Subject: Re: Exploding CAPEtown
In retrospect, I should have gone with the first idea I considered to try to make this report readable, i.e. "Alice in Wonderland" -- where nothing is as it appears. As opposed to getting cute in the in the title of Part II by changing 'r' to 'd' in 'Exploring'.
Maybe a little CAPE history would help -- just a little, don't get nervous:
(1) In his classic CAPE paper, "Stock Prices, Earnings, and Expected Dividends", Shiller commented on "the idea of smoothing out earnings over business cycles as intuitive and sensible", referring to the original suggestion of doing so (not implemented) by Graham and Dodd. Shiller implemented it and in that paper, now heavily referenced, showed that when used in the denominator of a P/E ratio "smoothed" earnings can lead to significantly accurate prediction of long term returns.
(2) In Shiller's 2001 follow-up paper "Valuation Ratios and the Long Run Stock Market Outlook: An Update" he wrote:
"We concluded in the 1998 version of this paper that the conventional valuation ratios, the dividend-price and price-smoothed-earnings ratios, have a special significance when compared with many other statistics that might be used to forecast stock prices. ... These valuation ratios deserve a special place among forecasting variables because we have such a long time series of data on these ratios, and because they relate stock prices to careful evaluations of the fundamental value of corporations. Earnings have been calculated and reported by US corporations for over a hundred years for the express purpose of allowing us to judge intrinsic value."
That's it for history, it's time for a picture!
Linked below is a graph of earnings, smoothed earnings, and the trend line of smoothed earnings over time from 1871 onward.

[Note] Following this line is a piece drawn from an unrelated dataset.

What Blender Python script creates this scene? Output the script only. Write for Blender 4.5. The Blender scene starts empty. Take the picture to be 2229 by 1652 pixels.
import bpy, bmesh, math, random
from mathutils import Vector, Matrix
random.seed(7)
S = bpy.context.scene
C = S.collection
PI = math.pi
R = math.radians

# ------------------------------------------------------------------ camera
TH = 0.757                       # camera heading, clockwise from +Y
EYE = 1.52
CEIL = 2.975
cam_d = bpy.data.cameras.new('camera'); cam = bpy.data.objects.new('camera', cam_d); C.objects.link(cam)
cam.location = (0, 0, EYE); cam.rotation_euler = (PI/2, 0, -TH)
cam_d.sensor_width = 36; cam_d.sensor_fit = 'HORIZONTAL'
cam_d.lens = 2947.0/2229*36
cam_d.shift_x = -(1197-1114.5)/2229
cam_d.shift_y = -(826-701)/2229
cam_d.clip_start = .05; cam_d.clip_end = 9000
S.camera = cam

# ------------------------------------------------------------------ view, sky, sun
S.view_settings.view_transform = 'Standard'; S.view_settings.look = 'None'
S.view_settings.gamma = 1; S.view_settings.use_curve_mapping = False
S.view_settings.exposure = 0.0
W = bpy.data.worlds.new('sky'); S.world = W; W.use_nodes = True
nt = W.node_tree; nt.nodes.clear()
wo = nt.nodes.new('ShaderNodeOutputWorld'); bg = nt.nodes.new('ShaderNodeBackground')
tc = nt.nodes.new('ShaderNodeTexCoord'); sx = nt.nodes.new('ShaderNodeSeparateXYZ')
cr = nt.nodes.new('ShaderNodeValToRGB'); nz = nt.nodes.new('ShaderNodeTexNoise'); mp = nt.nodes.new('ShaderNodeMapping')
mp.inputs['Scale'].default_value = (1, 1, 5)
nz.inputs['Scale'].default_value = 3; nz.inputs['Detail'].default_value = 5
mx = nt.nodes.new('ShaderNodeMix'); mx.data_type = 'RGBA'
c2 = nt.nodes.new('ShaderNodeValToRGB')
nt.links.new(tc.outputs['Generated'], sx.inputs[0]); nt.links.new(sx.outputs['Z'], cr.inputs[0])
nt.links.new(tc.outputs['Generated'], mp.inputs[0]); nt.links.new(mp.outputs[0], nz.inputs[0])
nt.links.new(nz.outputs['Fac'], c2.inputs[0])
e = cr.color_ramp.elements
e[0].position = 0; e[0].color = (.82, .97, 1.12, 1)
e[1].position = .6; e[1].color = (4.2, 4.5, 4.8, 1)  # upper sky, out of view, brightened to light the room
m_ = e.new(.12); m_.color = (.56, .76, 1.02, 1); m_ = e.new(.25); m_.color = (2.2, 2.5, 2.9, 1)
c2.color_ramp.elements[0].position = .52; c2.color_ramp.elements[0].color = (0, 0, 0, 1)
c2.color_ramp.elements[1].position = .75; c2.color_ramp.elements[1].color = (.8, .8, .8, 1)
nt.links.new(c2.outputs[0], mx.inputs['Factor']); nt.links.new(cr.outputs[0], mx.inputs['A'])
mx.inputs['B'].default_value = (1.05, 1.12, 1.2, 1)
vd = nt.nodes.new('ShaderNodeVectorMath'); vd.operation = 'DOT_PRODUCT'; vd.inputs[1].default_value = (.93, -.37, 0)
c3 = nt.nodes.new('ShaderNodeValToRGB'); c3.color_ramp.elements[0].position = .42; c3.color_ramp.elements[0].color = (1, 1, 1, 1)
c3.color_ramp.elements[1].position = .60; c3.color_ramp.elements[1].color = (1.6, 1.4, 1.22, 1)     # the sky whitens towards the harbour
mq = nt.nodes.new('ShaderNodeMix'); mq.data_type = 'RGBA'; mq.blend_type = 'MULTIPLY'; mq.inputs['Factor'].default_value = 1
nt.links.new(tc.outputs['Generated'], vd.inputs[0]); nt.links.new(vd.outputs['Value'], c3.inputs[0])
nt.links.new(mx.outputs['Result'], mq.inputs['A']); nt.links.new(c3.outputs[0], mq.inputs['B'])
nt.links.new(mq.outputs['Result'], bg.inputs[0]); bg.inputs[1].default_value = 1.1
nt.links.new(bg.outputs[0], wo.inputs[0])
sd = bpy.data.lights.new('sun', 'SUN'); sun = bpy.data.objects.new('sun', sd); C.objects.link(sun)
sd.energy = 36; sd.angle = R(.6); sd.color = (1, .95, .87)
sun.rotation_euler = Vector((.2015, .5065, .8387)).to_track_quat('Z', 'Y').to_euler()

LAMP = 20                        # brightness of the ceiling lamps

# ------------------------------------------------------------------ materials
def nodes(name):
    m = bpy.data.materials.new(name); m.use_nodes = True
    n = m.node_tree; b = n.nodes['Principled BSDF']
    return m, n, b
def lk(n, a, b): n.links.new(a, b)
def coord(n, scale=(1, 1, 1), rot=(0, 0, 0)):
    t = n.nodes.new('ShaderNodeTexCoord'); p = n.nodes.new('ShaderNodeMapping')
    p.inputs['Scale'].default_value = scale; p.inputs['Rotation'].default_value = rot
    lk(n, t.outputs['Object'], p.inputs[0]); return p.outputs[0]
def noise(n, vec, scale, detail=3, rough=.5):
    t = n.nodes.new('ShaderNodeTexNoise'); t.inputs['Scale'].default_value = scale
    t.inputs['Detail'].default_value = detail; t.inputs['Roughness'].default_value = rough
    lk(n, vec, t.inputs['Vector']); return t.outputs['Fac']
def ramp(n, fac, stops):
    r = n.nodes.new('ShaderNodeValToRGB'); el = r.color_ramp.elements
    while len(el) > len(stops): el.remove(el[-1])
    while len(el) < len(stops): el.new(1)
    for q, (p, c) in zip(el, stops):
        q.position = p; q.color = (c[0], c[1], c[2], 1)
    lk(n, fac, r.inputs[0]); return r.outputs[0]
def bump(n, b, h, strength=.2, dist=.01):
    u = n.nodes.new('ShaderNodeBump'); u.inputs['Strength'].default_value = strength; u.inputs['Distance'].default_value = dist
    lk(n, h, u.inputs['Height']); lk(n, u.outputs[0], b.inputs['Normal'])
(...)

I'm not sure I showed it before. There's considerable variation in the red smoothed earnings curve
https://www.dropbox.com/scl/fi...
My point is that the variations in the red curve, presumably reflecting
"careful evaluations of the fundamental value" that are "allowing us to judge intrinsic value"
is not necessarily why CAPE 'works' (in the sense of CAPE predicting long term returns). So CAPE 'working' is not a validation that determining fundamental value can help predict long term returns.
Why?
Because:
(1) FAPE1 replaced earnings, E, in the P/E ratio, with a straight line over time, i.e. all the "earnings ... reported by US corporations for over a hundred years for the express purpose of allowing us to judge intrinsic value" have been reduced to just two numbers, slope and intercept of the straight trend line (in log space).
FAPE1 is as accurate as CAPE, red squiggles don't seem to matter.
(2) FAPE2 replaced E in the denominator of P/E with a moving average of price so earnings doesn't enter at all.
FAPE2 is as accurate as CAPE.
CAPE works, I'm not claiming that it doesn't predict well in general. I hope I clearly showed in what periods it has predictive power and that periods it doesn't. But FAPE1 and FAPE2 show that CAPE 'working' for predicting long term return is not necessarily a validation that "careful evaluations of the fundamental value of corporations" is the reason that CAPE works. I'm also not claiming that that fundamental valuation doesn't work, I just don't think CAPE 'working' is a demonstration of fundamental valuation working.